Nova regra para controlar as contas públicas do governo, o arcabouço fiscal foi aprovado com ampla folga na noite de terça-feira (23), mas um fato chamou atenção: a proposta teve mais votos favoráveis dos parlamentares do Partido Liberal, sigla do ex-presidente Jair Bolsonaro, do que da federação PSOL/Rede, que faz parte da base de Luiz Inácio Lula da Silva e tem dois ministros na Esplanada: Marina Silva, do Meio Ambiente, e Sonia Guajajara, dos Povos Originários.
A federação PSOL/Rede orientou seus integrantes a votar contra a proposta. Todos os deputados do PSOL e Túlio Gadêlha, único membro da Rede, rejeitaram o texto. Do outro lado do espectro político, o PL liberou a votação de seus 99 parlamentares e o placar garantiu 31 votos da sigla a favor do texto — cerca de 32% da bancada.
Tanto a Rede quanto o PSOL têm ministérios no governo: respectivamente Marina Silva (Meio Ambiente e Mudança Climática) e Sonia Guajajara (Povos Originários).
Para o PSOL, a nova regra fiscal pode prejudicar os investimentos na áreas de saúde e educação.
— O Brasil precisa de investimento em áreas sociais, rejeitando a lógica neoliberal. Não aceitamos punir saúde, educação e o serviço público em nome de um ajuste fiscal — disse Sâmia Bomfim (PSOL-SP).
A sigla também havia votado contra o pedido de urgência na tramitação da proposta no dia 17.
O resultado final do texto-base na Câmara dos Deputados foi de 372 votos favoráveis, 108 contrários e uma abstenção. Por ser um projeto de lei complementar, o arcabouço precisava de 257 votos favoráveis (maioria absoluta) para ser aprovado.
Aliados de Lula no Congresso trabalham para usar a votação da nova regra fiscal como uma amostra de que o governo é capaz de aprovar a reforma tributária ainda neste ano — que precisa de pelo menos 308 votos favoráveis em dois turnos de votação. A ideia é reverter a imagem de base fraca deixada pela derrota na Câmara com os decretos do saneamento.
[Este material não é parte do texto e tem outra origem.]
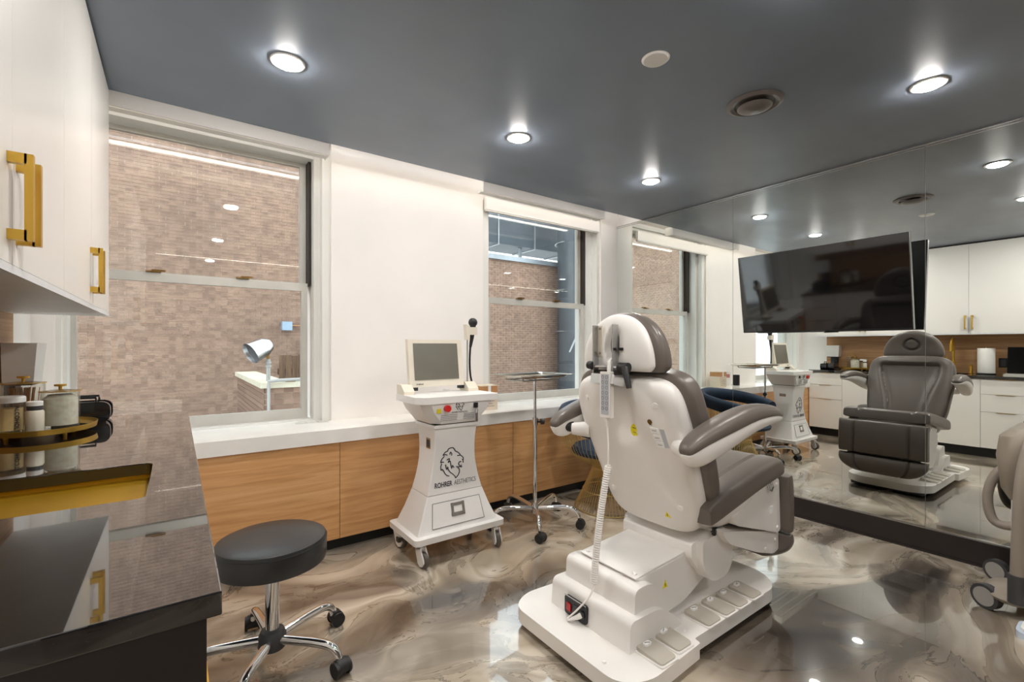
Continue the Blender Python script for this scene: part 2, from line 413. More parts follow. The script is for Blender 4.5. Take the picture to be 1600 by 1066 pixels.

Mesmo assim, o próprio PT, apesar de votar a favor, rachou.
Divergência dentro do PT
Dos 68 deputados petistas — que compõem uma federação com PC do B e PV, somando 81 parlamentares —, praticamente um terço da bancada do PT alegou ter votado a favor apenas por "lealdade ao presidente Lula". Os divergentes apresentaram, ainda na noite desta terça, uma declaração separada de voto para reiterar suas críticas ao arcabouço fiscal.
No documento, assinado por 22 petistas e por Orlando Silva (PC do B-SP), o relator do PL das Fake News, os parlamentares dizem que o relatório do deputado Claudio Cajado (PP-BA) "agravou sobremaneira as normas de contração dos gastos públicos, limitando fortemente a capacidade do Estado de fazer justiça social e comandar um novo ciclo de desenvolvimento".
O texto foi a forma encontrada por petistas relevantes na estrutura da sigla, como o presidente da Comissão de Constituição e Justiça, Rui Falcão (SP), para explicitar suas restrições ao projeto depois que o presidente Lula enquadrou seu partido e avisou que não admitiria dissidências na votação.